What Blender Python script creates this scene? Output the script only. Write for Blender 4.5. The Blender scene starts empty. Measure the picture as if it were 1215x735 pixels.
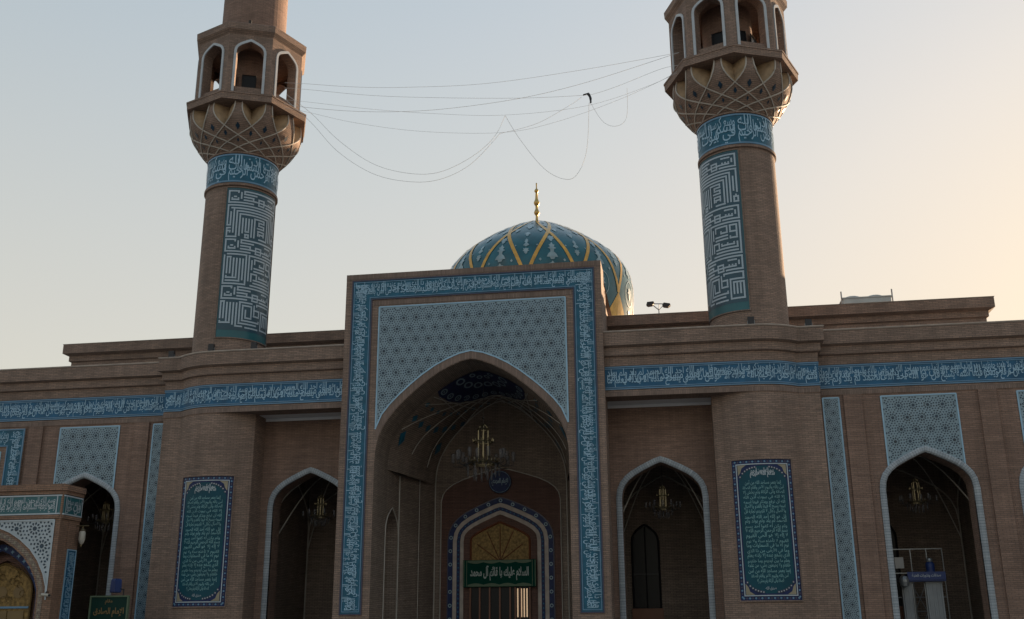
---
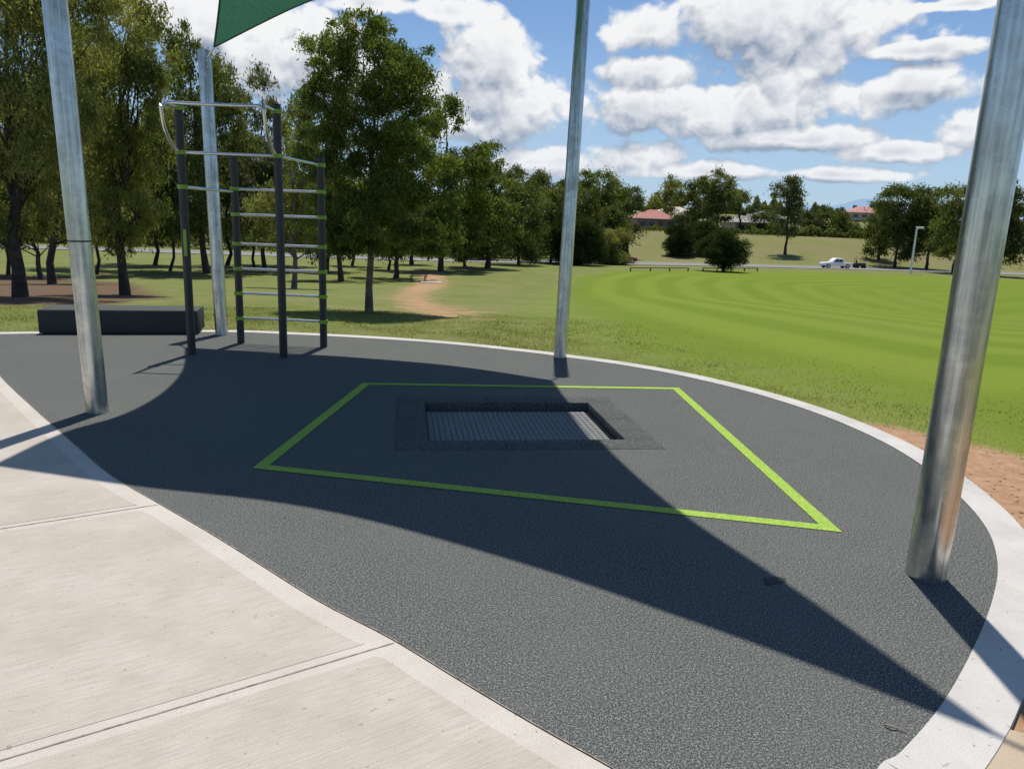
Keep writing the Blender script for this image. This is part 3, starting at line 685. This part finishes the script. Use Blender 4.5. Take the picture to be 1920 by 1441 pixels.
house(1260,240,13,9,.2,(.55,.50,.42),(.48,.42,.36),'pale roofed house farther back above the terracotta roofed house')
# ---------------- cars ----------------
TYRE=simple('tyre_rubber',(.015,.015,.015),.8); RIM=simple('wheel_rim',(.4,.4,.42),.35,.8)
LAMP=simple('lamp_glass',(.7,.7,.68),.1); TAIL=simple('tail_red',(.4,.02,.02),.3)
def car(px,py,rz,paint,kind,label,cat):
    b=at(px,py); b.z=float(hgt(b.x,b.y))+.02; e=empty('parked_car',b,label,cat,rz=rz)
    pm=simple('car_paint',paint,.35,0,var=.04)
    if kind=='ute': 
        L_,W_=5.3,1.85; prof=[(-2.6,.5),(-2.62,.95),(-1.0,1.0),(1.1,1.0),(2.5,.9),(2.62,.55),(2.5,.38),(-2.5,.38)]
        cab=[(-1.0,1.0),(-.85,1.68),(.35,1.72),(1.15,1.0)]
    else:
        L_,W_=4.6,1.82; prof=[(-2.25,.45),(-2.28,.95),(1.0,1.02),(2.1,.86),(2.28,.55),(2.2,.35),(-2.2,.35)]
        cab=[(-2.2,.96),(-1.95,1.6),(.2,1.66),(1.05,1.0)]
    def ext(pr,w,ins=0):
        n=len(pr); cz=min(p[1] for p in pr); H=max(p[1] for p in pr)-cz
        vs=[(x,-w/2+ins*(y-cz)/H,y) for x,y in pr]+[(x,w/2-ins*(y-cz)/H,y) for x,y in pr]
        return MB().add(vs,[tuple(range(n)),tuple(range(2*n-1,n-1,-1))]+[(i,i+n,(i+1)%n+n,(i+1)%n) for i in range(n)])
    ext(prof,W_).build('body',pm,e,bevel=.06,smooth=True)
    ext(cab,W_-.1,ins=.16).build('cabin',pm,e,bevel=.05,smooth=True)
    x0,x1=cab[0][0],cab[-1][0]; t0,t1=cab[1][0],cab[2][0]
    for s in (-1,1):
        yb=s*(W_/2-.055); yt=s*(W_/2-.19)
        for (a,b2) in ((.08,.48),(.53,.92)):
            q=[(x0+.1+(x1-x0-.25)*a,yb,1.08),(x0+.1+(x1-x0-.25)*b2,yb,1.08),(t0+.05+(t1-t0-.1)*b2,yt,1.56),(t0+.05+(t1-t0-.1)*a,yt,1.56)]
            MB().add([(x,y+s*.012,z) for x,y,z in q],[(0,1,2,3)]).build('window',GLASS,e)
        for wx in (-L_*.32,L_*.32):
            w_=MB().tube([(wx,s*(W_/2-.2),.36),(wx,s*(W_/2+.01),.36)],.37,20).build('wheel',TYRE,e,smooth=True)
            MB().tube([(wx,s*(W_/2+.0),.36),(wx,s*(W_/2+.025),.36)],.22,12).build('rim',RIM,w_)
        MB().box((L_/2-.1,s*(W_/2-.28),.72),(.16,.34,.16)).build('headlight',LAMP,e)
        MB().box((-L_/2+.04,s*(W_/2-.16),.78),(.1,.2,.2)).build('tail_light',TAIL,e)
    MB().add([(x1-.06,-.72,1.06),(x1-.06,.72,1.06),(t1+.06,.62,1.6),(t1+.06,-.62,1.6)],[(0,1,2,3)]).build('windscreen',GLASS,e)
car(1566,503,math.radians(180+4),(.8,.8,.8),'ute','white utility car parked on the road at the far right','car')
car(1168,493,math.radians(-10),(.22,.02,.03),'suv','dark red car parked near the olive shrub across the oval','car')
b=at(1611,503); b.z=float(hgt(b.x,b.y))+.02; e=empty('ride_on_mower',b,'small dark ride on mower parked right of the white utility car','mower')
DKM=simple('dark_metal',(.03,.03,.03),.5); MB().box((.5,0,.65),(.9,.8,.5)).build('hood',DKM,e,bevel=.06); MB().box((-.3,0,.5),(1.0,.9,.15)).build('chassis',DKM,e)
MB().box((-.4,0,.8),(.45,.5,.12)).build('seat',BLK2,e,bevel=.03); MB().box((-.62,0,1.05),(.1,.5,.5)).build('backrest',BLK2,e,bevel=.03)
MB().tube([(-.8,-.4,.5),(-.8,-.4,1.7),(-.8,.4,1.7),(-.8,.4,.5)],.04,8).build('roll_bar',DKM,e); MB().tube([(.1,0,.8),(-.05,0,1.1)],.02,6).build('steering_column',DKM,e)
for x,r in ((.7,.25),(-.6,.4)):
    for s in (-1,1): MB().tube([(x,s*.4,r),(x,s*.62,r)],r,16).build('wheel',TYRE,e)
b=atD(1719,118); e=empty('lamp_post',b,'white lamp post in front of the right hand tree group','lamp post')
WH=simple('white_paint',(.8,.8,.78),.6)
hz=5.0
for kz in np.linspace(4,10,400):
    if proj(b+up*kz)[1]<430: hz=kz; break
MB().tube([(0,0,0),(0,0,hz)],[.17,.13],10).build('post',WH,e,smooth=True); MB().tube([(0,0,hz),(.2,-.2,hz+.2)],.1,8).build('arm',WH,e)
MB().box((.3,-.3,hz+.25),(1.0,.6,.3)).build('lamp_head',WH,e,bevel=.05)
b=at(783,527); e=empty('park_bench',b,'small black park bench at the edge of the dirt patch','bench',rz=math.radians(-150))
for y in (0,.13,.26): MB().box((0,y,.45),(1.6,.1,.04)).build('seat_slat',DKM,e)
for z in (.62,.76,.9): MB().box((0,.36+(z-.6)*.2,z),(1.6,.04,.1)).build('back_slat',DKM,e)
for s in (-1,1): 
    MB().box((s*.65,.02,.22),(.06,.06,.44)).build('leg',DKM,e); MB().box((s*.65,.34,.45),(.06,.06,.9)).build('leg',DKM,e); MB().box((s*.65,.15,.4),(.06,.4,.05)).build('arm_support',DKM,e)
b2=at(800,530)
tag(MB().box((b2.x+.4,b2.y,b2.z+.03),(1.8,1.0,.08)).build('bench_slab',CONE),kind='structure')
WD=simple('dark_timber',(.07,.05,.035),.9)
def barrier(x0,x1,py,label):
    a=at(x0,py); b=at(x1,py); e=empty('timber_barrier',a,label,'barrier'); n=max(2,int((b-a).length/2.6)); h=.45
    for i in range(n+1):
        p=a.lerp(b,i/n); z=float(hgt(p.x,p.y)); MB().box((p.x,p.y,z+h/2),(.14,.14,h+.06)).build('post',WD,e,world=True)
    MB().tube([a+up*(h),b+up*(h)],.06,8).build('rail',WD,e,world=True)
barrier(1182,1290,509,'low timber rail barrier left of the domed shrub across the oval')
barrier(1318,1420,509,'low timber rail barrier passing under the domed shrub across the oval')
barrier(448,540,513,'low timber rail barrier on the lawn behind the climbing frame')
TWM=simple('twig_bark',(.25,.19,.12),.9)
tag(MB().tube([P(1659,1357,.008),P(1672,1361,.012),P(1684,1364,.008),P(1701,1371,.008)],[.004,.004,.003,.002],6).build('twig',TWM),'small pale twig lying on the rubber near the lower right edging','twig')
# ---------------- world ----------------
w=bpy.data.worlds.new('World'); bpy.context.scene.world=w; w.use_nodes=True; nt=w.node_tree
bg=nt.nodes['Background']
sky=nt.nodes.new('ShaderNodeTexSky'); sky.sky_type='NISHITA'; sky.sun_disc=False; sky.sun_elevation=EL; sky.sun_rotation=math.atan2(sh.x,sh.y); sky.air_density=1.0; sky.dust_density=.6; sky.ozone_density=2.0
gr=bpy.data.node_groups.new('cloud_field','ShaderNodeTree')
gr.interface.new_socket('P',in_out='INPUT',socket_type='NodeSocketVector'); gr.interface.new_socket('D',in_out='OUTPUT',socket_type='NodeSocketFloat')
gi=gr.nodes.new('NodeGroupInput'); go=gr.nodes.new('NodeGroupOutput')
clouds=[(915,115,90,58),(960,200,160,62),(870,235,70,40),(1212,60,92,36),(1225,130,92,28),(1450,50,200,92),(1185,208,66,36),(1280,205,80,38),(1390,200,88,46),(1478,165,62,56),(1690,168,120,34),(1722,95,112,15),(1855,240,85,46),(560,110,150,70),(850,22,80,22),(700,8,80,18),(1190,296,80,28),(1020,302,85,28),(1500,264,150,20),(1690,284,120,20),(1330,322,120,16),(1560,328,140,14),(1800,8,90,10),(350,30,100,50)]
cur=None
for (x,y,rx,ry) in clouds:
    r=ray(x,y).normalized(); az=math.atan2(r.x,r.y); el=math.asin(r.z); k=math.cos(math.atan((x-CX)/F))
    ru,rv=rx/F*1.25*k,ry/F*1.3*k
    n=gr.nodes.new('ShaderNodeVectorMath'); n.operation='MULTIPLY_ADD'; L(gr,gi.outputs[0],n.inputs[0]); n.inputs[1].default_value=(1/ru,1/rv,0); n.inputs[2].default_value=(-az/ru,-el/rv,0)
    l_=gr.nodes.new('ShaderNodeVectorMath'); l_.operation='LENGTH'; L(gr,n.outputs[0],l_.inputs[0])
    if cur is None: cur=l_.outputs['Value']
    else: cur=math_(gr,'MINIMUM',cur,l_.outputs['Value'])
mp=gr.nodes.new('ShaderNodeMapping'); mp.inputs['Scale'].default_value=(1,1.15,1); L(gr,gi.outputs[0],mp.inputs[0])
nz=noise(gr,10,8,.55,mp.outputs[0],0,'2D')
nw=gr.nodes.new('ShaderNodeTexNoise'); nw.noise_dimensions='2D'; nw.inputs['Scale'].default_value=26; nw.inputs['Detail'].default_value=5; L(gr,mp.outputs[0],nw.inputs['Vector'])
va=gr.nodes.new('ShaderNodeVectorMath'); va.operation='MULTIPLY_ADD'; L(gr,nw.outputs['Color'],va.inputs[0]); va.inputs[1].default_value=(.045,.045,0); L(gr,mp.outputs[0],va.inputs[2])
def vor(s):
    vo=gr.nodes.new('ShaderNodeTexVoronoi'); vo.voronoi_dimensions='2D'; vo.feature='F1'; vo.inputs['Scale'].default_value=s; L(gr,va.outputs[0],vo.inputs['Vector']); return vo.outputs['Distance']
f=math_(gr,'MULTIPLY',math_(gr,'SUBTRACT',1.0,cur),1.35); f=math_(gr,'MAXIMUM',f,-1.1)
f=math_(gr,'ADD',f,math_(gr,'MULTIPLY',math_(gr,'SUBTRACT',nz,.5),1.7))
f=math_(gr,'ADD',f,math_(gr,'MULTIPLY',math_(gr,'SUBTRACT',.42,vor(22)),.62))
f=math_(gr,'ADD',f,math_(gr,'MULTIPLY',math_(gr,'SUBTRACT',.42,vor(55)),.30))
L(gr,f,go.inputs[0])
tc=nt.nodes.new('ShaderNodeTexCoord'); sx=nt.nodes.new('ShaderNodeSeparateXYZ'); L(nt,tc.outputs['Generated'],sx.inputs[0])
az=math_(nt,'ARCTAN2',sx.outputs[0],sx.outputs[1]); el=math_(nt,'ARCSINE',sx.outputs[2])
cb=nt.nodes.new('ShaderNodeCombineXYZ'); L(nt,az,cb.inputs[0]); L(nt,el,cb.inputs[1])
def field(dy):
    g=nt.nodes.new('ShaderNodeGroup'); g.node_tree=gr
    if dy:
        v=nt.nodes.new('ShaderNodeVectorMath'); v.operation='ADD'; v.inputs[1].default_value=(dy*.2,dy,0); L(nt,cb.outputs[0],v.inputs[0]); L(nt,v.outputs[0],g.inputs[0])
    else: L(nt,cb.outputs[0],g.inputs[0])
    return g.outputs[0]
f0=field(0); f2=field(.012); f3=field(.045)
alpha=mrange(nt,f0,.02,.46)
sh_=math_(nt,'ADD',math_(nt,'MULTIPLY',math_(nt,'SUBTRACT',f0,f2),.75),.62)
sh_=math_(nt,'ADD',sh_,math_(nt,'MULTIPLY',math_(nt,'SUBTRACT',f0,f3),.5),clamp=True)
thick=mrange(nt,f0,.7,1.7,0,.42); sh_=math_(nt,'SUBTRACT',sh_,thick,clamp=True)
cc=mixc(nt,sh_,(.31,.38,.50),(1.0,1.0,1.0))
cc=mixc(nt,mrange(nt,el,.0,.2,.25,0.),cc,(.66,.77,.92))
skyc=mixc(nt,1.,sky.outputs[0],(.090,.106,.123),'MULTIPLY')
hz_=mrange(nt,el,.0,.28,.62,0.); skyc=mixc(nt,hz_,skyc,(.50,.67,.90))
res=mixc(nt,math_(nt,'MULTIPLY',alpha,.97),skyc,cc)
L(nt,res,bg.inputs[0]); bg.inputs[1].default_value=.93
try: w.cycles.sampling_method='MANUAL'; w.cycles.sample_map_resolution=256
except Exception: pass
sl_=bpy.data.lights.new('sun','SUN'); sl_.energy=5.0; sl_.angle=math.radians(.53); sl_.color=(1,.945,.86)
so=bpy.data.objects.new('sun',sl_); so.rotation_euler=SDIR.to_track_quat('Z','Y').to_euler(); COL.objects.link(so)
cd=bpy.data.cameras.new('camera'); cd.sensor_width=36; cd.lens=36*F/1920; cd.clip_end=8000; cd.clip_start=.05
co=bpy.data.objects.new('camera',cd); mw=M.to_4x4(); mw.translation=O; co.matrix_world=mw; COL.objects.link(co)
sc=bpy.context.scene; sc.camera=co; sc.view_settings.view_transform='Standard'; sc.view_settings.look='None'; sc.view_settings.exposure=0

▶ **Task objective**:
Tally up the lines in the records containing the word "script", then give the count and nothing else.

▶ **Task response**:
2